Zu Unrecht beanstandet der Beklagte auch den vom Landgericht angesetzten Schmerzensgeldbetrag als deutlich übersetzt. Angesichts der Tatsache, dass der Beklagte mit einem Hammer auf den Kopf des Kläger eingeschlagen, ihn anschließend getreten und schließlich noch mit einem Stuhlbein traktiert hat, wodurch die auf Seite 59/60 des Strafurteils vom 04.12.2003 geschilderten erheblichen Verletzungen verursacht worden sind, erscheint der angesetzte Schmerzensgeldbetrag von 20.000,- € durchaus angemessen.

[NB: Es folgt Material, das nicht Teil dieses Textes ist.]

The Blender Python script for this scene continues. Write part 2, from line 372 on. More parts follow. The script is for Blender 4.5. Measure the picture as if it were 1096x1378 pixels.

Zwar weist der Beklagte zutreffend darauf hin, dass bei der Bemessung des Schmerzensgeldes seine wirtschaftliche Leistungsfähigkeit Berücksichtigung finden muss, damit das Schmerzensgeld nicht zum wirtschaftlichen Ruin und zur Zerstörung seiner Existenz führt. Dies bedeutet aber nicht, dass gegen einen einkommens- und vermögenslosen Ersatzpflichtigen entweder von der Verhängung eines Schmerzensgeldes ganz abzusehen wäre oder ein der Tat völlig unangemessenes letztlich nur symbolisches Schmerzensgeld zuzusprechen wäre. Auch unter Berücksichtigung dieser Umstände muss das Schmerzensgeld vielmehr als angemessene Reaktion auf die Schwere der zugefügten Verletzungen und Leiden angesehen werden. Schutz vor dem Ruin des Beklagten bieten insoweit die gesetzlichen Grenzen, die der Vollstreckung gesetzt sind.

Nach alledem war der Beschwerde daher der Erfolg zu versagen.

Eine Kostenentscheidung war nicht veranlasst, da der Beklagte aufgrund der Zurückweisung seines Rechtsmittels die Beschwerdegebühr (KV 1812) zu tragen hat und im Übrigen eine Erstattung der Kosten nicht stattfindet (§ 127 Abs. 4 ZPO).